** Start DATASET CONTENT **

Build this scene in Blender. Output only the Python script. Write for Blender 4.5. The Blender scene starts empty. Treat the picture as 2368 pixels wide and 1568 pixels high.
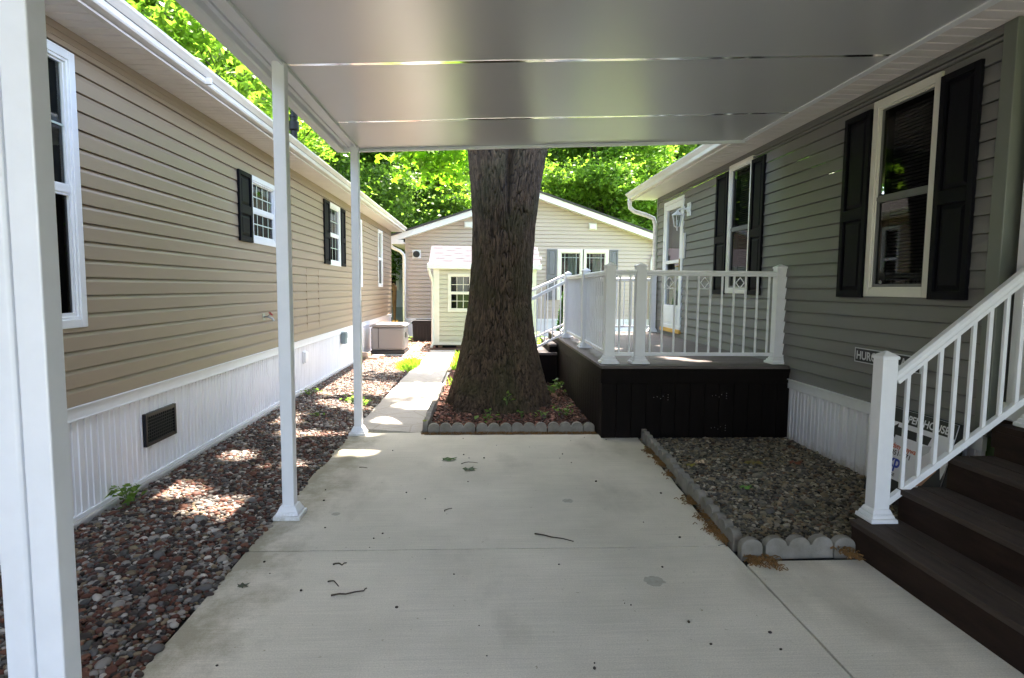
import bpy, bmesh, math, random
import numpy as np
from mathutils import Vector, Matrix, noise
random.seed(7); rng = np.random.default_rng(7)
R = math.radians
scn = bpy.context.scene
# ------------------------------------------------------------------ camera
cam_d = bpy.data.cameras.new('camera'); cam = bpy.data.objects.new('camera', cam_d)
scn.collection.objects.link(cam); scn.camera = cam
F = 1385.0
yc = Vector((1112-1184., 784-665., -F)).normalized()
zc = Vector((.004, 1, 0)); zc = (zc - zc.dot(yc)*yc).normalized()
xc = yc.cross(zc)
cam.matrix_world = Matrix.Translation((0, 0, 1.5)) @ Matrix((xc, yc, zc)).to_4x4()
cam_d.sensor_width = 36; cam_d.lens = 36*F/2368
cam_d.clip_start = .05; cam_d.clip_end = 500
# ------------------------------------------------------------------ light
SUN_EL, SUN_AZ = 66.0, 8.0        # azimuth from +Y towards +X
w = bpy.data.worlds.new('World'); scn.world = w; w.use_nodes = True
nt = w.node_tree; nt.nodes.clear()
sky = nt.nodes.new('ShaderNodeTexSky'); sky.sky_type = 'NISHITA'; sky.sun_disc = False
sky.sun_elevation = R(SUN_EL); sky.sun_rotation = R(SUN_AZ); sky.air_density = 1.0; sky.dust_density = 2.0
bg = nt.nodes.new('ShaderNodeBackground'); bg.inputs[1].default_value = .15
wo = nt.nodes.new('ShaderNodeOutputWorld')
nt.links.new(sky.outputs[0], bg.inputs[0]); nt.links.new(bg.outputs[0], wo.inputs[0])
sd = bpy.data.lights.new('sun', 'SUN'); sd.energy = 4.6; sd.angle = R(.8); sd.color = (1, .95, .88)
so = bpy.data.objects.new('sun', sd); scn.collection.objects.link(so)
dv = Vector((math.sin(R(SUN_AZ))*math.cos(R(SUN_EL)), math.cos(R(SUN_AZ))*math.cos(R(SUN_EL)), math.sin(R(SUN_EL))))
so.rotation_euler = dv.to_track_quat('Z', 'Y').to_euler()
so.location = (0, 0, 30)
scn.view_settings.view_transform = 'Standard'; scn.view_settings.look = 'None'
scn.view_settings.exposure = 3.35; scn.view_settings.gamma = 1
scn.view_settings.use_white_balance = True; scn.view_settings.white_balance_temperature = 7050; scn.view_settings.white_balance_tint = 15
scn.cycles.max_bounces = 10; scn.cycles.diffuse_bounces = 6; scn.cycles.transparent_max_bounces = 12
scn.cycles.sample_clamp_indirect = 8

# ------------------------------------------------------------------ materials
def mat(name, col, rough=.6, metal=0, spec=.5, var=.0, vscale=4, bump=0, bscale=60, col2=None, vdist=None, stretch=None):
    m = bpy.data.materials.new(name); m.use_nodes = True
    n = m.node_tree; b = n.nodes['Principled BSDF']; L = n.links
    b.inputs['Base Color'].default_value = (*col, 1); b.inputs['Roughness'].default_value = rough
    b.inputs['Metallic'].default_value = metal; b.inputs['Specular IOR Level'].default_value = spec
    tc = n.nodes.new('ShaderNodeTexCoord'); src = tc.outputs['Object']
    g = n.nodes.new('ShaderNodeNewGeometry'); src = g.outputs['Position']
    if stretch:
        mp = n.nodes.new('ShaderNodeMapping'); mp.inputs['Scale'].default_value = stretch
        L.new(src, mp.inputs[0]); src = mp.outputs[0]
    if var or col2:
        t = n.nodes.new('ShaderNodeTexNoise'); t.inputs['Scale'].default_value = vscale
        t.inputs['Detail'].default_value = 8; t.inputs['Roughness'].default_value = .65
        L.new(src, t.inputs['Vector'])
        r = n.nodes.new('ShaderNodeValToRGB'); L.new(t.outputs['Fac'], r.inputs[0])
        c2 = col2 or tuple(c*(1-var) for c in col)
        r.color_ramp.elements[0].position = .32; r.color_ramp.elements[1].position = .68
        r.color_ramp.elements[0].color = (*c2, 1); r.color_ramp.elements[1].color = (*col, 1)
        L.new(r.outputs[0], b.inputs['Base Color'])
    if bump:
        t2 = n.nodes.new('ShaderNodeTexNoise'); t2.inputs['Scale'].default_value = bscale
        t2.inputs['Detail'].default_value = 5; L.new(src, t2.inputs['Vector'])
        bp = n.nodes.new('ShaderNodeBump'); bp.inputs['Strength'].default_value = bump
        bp.inputs['Distance'].default_value = vdist or .004
        L.new(t2.outputs['Fac'], bp.inputs['Height']); L.new(bp.outputs[0], b.inputs['Normal'])
    return m

def nodes_of(m): return m.node_tree, m.node_tree.nodes, m.node_tree.links, m.node_tree.nodes['Principled BSDF']

M = {}
M['tan'] = mat('tan vinyl siding', (.325, .243, .168), .42, var=.10, vscale=1.5, bump=.15, bscale=25, stretch=(1, .25, 3))
M['sage'] = mat('sage grey vinyl siding', (.190, .183, .173), .58, var=.13, vscale=1.5, bump=.15, bscale=25, stretch=(1, .25, 3))
M['sage_trim'] = mat('sage corner trim', (.16, .175, .145), .45, var=.1)
M['far'] = mat('beige pink vinyl siding', (.50, .41, .345), .5, var=.08, vscale=1)
M['cream'] = mat('cream vinyl siding', (.54, .515, .40), .5, var=.08, vscale=2)
M['blue'] = mat('pale blue siding', (.45, .52, .62), .5, var=.05)
M['white'] = mat('white painted vinyl', (.78, .79, .80), .38, var=.07, vscale=6, bump=.06, bscale=15)
M['whitemetal'] = mat('white painted metal', (.82, .84, .87), .33, var=.05, vscale=9, bump=.05, bscale=30)
M['sashgrey'] = mat('grey screened sash', (.13, .13, .13), .5)
M['palegreen'] = mat('pale green grey muntin', (.42, .50, .45), .5)
M['gutter'] = mat('weathered white gutter', (.78, .76, .73), .4, col2=(.60, .55, .50), vscale=3.5, stretch=(1, .5, 6))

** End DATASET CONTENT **

» PROBLEM REQUIREMENTS
Pictures are to be left out; repeat all the remaining data exactly.

» OUTPUT OF THE EXERCISE
Build this scene in Blender. Output only the Python script. Write for Blender 4.5. The Blender scene starts empty. Treat the picture as 2368 pixels wide and 1568 pixels high.
import bpy, bmesh, math, random
import numpy as np
from mathutils import Vector, Matrix, noise
random.seed(7); rng = np.random.default_rng(7)
R = math.radians
scn = bpy.context.scene
# ------------------------------------------------------------------ camera
cam_d = bpy.data.cameras.new('camera'); cam = bpy.data.objects.new('camera', cam_d)
scn.collection.objects.link(cam); scn.camera = cam
F = 1385.0
yc = Vector((1112-1184., 784-665., -F)).normalized()
zc = Vector((.004, 1, 0)); zc = (zc - zc.dot(yc)*yc).normalized()
xc = yc.cross(zc)
cam.matrix_world = Matrix.Translation((0, 0, 1.5)) @ Matrix((xc, yc, zc)).to_4x4()
cam_d.sensor_width = 36; cam_d.lens = 36*F/2368
cam_d.clip_start = .05; cam_d.clip_end = 500
# ------------------------------------------------------------------ light
SUN_EL, SUN_AZ = 66.0, 8.0        # azimuth from +Y towards +X
w = bpy.data.worlds.new('World'); scn.world = w; w.use_nodes = True
nt = w.node_tree; nt.nodes.clear()
sky = nt.nodes.new('ShaderNodeTexSky'); sky.sky_type = 'NISHITA'; sky.sun_disc = False
sky.sun_elevation = R(SUN_EL); sky.sun_rotation = R(SUN_AZ); sky.air_density = 1.0; sky.dust_density = 2.0
bg = nt.nodes.new('ShaderNodeBackground'); bg.inputs[1].default_value = .15
wo = nt.nodes.new('ShaderNodeOutputWorld')
nt.links.new(sky.outputs[0], bg.inputs[0]); nt.links.new(bg.outputs[0], wo.inputs[0])
sd = bpy.data.lights.new('sun', 'SUN'); sd.energy = 4.6; sd.angle = R(.8); sd.color = (1, .95, .88)
so = bpy.data.objects.new('sun', sd); scn.collection.objects.link(so)
dv = Vector((math.sin(R(SUN_AZ))*math.cos(R(SUN_EL)), math.cos(R(SUN_AZ))*math.cos(R(SUN_EL)), math.sin(R(SUN_EL))))
so.rotation_euler = dv.to_track_quat('Z', 'Y').to_euler()
so.location = (0, 0, 30)
scn.view_settings.view_transform = 'Standard'; scn.view_settings.look = 'None'
scn.view_settings.exposure = 3.35; scn.view_settings.gamma = 1
scn.view_settings.use_white_balance = True; scn.view_settings.white_balance_temperature = 7050; scn.view_settings.white_balance_tint = 15
scn.cycles.max_bounces = 10; scn.cycles.diffuse_bounces = 6; scn.cycles.transparent_max_bounces = 12
scn.cycles.sample_clamp_indirect = 8

# ------------------------------------------------------------------ materials
def mat(name, col, rough=.6, metal=0, spec=.5, var=.0, vscale=4, bump=0, bscale=60, col2=None, vdist=None, stretch=None):
    m = bpy.data.materials.new(name); m.use_nodes = True
    n = m.node_tree; b = n.nodes['Principled BSDF']; L = n.links
    b.inputs['Base Color'].default_value = (*col, 1); b.inputs['Roughness'].default_value = rough
    b.inputs['Metallic'].default_value = metal; b.inputs['Specular IOR Level'].default_value = spec
    tc = n.nodes.new('ShaderNodeTexCoord'); src = tc.outputs['Object']
    g = n.nodes.new('ShaderNodeNewGeometry'); src = g.outputs['Position']
    if stretch:
        mp = n.nodes.new('ShaderNodeMapping'); mp.inputs['Scale'].default_value = stretch
        L.new(src, mp.inputs[0]); src = mp.outputs[0]
    if var or col2:
        t = n.nodes.new('ShaderNodeTexNoise'); t.inputs['Scale'].default_value = vscale
        t.inputs['Detail'].default_value = 8; t.inputs['Roughness'].default_value = .65
        L.new(src, t.inputs['Vector'])
        r = n.nodes.new('ShaderNodeValToRGB'); L.new(t.outputs['Fac'], r.inputs[0])
        c2 = col2 or tuple(c*(1-var) for c in col)
        r.color_ramp.elements[0].position = .32; r.color_ramp.elements[1].position = .68
        r.color_ramp.elements[0].color = (*c2, 1); r.color_ramp.elements[1].color = (*col, 1)
        L.new(r.outputs[0], b.inputs['Base Color'])
    if bump:
        t2 = n.nodes.new('ShaderNodeTexNoise'); t2.inputs['Scale'].default_value = bscale
        t2.inputs['Detail'].default_value = 5; L.new(src, t2.inputs['Vector'])
        bp = n.nodes.new('ShaderNodeBump'); bp.inputs['Strength'].default_value = bump
        bp.inputs['Distance'].default_value = vdist or .004
        L.new(t2.outputs['Fac'], bp.inputs['Height']); L.new(bp.outputs[0], b.inputs['Normal'])
    return m

def nodes_of(m): return m.node_tree, m.node_tree.nodes, m.node_tree.links, m.node_tree.nodes['Principled BSDF']

M = {}
M['tan'] = mat('tan vinyl siding', (.325, .243, .168), .42, var=.10, vscale=1.5, bump=.15, bscale=25, stretch=(1, .25, 3))
M['sage'] = mat('sage grey vinyl siding', (.190, .183, .173), .58, var=.13, vscale=1.5, bump=.15, bscale=25, stretch=(1, .25, 3))
M['sage_trim'] = mat('sage corner trim', (.16, .175, .145), .45, var=.1)
M['far'] = mat('beige pink vinyl siding', (.50, .41, .345), .5, var=.08, vscale=1)
M['cream'] = mat('cream vinyl siding', (.54, .515, .40), .5, var=.08, vscale=2)
M['blue'] = mat('pale blue siding', (.45, .52, .62), .5, var=.05)
M['white'] = mat('white painted vinyl', (.78, .79, .80), .38, var=.07, vscale=6, bump=.06, bscale=15)
M['whitemetal'] = mat('white painted metal', (.82, .84, .87), .33, var=.05, vscale=9, bump=.05, bscale=30)
M['sashgrey'] = mat('grey screened sash', (.13, .13, .13), .5)
M['palegreen'] = mat('pale green grey muntin', (.42, .50, .45), .5)
M['gutter'] = mat('weathered white gutter', (.78, .76, .73), .4, col2=(.60, .55, .50), vscale=3.5, stretch=(1, .5, 6))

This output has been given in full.